>> start
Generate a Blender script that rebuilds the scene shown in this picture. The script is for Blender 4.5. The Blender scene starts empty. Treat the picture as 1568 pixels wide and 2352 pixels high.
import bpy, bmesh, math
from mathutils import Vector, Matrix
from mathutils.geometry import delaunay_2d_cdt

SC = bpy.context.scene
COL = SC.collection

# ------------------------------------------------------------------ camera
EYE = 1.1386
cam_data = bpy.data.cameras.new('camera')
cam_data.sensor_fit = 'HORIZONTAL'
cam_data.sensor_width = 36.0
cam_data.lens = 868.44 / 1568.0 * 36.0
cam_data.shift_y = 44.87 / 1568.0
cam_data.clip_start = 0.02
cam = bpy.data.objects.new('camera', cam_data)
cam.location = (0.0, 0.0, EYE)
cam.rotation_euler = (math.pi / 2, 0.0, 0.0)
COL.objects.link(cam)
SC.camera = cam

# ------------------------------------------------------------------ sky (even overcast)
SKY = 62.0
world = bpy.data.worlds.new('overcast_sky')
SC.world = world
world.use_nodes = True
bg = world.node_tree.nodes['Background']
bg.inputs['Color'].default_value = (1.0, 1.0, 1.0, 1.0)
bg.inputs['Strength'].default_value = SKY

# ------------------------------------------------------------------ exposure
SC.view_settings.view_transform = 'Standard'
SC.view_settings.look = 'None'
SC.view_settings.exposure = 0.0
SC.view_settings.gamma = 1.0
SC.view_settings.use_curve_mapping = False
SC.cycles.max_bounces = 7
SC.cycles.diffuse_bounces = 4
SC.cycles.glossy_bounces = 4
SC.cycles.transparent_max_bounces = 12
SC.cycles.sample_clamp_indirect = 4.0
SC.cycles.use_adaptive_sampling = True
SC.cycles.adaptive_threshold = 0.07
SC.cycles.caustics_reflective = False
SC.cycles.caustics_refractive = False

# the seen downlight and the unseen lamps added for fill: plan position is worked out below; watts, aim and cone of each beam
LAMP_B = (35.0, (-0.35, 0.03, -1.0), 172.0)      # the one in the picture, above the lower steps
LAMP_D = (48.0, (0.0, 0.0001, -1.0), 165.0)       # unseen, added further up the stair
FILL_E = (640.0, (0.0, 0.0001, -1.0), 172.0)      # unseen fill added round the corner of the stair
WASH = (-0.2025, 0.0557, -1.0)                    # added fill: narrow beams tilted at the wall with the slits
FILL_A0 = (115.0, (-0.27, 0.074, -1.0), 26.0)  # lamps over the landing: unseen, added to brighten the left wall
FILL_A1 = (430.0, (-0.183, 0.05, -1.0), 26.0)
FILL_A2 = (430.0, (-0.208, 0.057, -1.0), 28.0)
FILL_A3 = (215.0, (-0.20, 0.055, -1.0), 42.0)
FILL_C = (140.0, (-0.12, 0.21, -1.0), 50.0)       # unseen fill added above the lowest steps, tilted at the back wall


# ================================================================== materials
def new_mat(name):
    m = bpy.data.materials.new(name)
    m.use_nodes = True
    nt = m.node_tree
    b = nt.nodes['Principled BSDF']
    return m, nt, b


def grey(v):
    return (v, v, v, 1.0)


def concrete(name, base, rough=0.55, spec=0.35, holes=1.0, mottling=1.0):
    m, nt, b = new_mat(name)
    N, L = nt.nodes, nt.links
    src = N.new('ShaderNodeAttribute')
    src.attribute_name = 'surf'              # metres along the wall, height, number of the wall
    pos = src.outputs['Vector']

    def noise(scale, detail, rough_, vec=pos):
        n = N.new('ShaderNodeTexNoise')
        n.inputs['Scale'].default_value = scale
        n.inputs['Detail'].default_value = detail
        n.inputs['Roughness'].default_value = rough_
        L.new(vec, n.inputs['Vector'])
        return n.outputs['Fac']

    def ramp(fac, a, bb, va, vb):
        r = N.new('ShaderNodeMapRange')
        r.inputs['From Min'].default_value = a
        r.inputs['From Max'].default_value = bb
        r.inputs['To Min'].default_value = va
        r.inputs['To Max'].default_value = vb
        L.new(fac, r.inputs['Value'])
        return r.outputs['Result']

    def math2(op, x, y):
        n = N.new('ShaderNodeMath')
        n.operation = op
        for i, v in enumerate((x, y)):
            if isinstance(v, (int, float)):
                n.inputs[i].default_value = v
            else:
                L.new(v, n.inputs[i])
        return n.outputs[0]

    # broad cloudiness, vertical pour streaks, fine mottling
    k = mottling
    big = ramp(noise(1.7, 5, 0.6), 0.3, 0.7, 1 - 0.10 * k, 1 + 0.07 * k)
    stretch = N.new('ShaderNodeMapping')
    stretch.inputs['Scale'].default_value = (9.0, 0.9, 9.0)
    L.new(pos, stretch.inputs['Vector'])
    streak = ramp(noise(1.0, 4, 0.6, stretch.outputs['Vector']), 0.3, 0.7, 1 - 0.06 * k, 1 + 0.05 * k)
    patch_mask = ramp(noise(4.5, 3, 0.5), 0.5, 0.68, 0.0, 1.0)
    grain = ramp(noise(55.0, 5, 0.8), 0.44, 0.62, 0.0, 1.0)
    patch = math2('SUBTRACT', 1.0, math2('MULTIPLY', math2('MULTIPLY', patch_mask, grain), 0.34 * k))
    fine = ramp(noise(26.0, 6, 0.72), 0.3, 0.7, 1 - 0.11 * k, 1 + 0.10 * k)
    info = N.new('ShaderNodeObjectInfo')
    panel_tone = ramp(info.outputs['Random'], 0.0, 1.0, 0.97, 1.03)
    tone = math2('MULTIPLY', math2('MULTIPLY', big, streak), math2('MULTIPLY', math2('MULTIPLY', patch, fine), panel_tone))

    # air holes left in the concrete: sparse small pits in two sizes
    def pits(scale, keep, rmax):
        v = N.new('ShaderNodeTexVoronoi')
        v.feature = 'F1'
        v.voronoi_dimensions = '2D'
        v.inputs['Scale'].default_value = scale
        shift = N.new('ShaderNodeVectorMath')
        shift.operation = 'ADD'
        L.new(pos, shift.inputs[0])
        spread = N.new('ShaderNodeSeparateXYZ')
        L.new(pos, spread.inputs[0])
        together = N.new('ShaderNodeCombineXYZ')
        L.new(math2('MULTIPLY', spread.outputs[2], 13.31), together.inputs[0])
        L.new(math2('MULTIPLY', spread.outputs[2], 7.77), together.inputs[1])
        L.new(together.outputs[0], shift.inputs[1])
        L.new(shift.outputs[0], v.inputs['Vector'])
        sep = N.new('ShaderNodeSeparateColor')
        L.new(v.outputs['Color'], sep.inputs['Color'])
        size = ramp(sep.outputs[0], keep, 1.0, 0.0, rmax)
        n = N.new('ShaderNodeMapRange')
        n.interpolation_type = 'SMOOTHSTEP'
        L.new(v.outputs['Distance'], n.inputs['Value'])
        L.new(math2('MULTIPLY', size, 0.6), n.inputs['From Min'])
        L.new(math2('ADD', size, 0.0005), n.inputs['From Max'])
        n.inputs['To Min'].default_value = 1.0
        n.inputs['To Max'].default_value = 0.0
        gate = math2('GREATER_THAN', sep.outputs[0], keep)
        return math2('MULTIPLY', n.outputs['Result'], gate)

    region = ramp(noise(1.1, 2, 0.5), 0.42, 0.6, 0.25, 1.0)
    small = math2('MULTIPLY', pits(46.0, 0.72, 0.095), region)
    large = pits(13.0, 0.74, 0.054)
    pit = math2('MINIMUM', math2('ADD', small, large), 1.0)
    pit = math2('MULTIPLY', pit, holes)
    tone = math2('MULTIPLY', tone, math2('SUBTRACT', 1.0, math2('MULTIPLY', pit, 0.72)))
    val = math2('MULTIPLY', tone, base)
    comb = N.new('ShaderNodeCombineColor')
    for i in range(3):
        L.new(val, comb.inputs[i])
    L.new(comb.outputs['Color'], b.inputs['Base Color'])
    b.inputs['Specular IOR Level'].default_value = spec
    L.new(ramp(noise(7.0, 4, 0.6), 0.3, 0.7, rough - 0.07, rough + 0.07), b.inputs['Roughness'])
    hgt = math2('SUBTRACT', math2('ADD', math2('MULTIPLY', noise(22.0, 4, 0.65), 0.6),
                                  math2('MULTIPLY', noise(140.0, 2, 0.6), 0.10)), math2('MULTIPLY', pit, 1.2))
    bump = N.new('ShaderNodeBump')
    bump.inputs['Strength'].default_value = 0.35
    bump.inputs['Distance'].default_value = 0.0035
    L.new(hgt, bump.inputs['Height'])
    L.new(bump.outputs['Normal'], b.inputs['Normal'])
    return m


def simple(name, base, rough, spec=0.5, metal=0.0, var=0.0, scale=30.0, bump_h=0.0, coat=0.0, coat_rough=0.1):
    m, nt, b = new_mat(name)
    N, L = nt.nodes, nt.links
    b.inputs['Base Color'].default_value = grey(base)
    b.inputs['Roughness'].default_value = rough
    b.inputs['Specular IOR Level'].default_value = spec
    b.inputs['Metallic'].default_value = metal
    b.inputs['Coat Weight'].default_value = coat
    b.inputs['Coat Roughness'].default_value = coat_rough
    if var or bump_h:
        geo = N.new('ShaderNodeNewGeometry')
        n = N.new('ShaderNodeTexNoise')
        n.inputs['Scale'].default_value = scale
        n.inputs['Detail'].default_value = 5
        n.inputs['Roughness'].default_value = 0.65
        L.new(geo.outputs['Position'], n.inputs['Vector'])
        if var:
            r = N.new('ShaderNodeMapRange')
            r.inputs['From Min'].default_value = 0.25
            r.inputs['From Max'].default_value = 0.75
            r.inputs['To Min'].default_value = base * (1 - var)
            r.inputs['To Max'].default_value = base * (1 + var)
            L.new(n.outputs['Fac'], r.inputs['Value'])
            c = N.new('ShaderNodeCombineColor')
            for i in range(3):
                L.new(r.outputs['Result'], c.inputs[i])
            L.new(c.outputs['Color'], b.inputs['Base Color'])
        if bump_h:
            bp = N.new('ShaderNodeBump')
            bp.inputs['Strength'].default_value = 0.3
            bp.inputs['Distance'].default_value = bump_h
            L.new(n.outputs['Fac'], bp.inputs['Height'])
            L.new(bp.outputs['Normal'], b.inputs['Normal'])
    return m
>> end
Requirements: Return exactly the lines that run from the top of the listing above to the line containing "SC.cycles.caustics_refractive = False", please, keeping both end lines and leaving out everything else.

Response to the task:
Generate a Blender script that rebuilds the scene shown in this picture. The script is for Blender 4.5. The Blender scene starts empty. Treat the picture as 1568 pixels wide and 2352 pixels high.
import bpy, bmesh, math
from mathutils import Vector, Matrix
from mathutils.geometry import delaunay_2d_cdt

SC = bpy.context.scene
COL = SC.collection

# ------------------------------------------------------------------ camera
EYE = 1.1386
cam_data = bpy.data.cameras.new('camera')
cam_data.sensor_fit = 'HORIZONTAL'
cam_data.sensor_width = 36.0
cam_data.lens = 868.44 / 1568.0 * 36.0
cam_data.shift_y = 44.87 / 1568.0
cam_data.clip_start = 0.02
cam = bpy.data.objects.new('camera', cam_data)
cam.location = (0.0, 0.0, EYE)
cam.rotation_euler = (math.pi / 2, 0.0, 0.0)
COL.objects.link(cam)
SC.camera = cam

# ------------------------------------------------------------------ sky (even overcast)
SKY = 62.0
world = bpy.data.worlds.new('overcast_sky')
SC.world = world
world.use_nodes = True
bg = world.node_tree.nodes['Background']
bg.inputs['Color'].default_value = (1.0, 1.0, 1.0, 1.0)
bg.inputs['Strength'].default_value = SKY

# ------------------------------------------------------------------ exposure
SC.view_settings.view_transform = 'Standard'
SC.view_settings.look = 'None'
SC.view_settings.exposure = 0.0
SC.view_settings.gamma = 1.0
SC.view_settings.use_curve_mapping = False
SC.cycles.max_bounces = 7
SC.cycles.diffuse_bounces = 4
SC.cycles.glossy_bounces = 4
SC.cycles.transparent_max_bounces = 12
SC.cycles.sample_clamp_indirect = 4.0
SC.cycles.use_adaptive_sampling = True
SC.cycles.adaptive_threshold = 0.07
SC.cycles.caustics_reflective = False
SC.cycles.caustics_refractive = False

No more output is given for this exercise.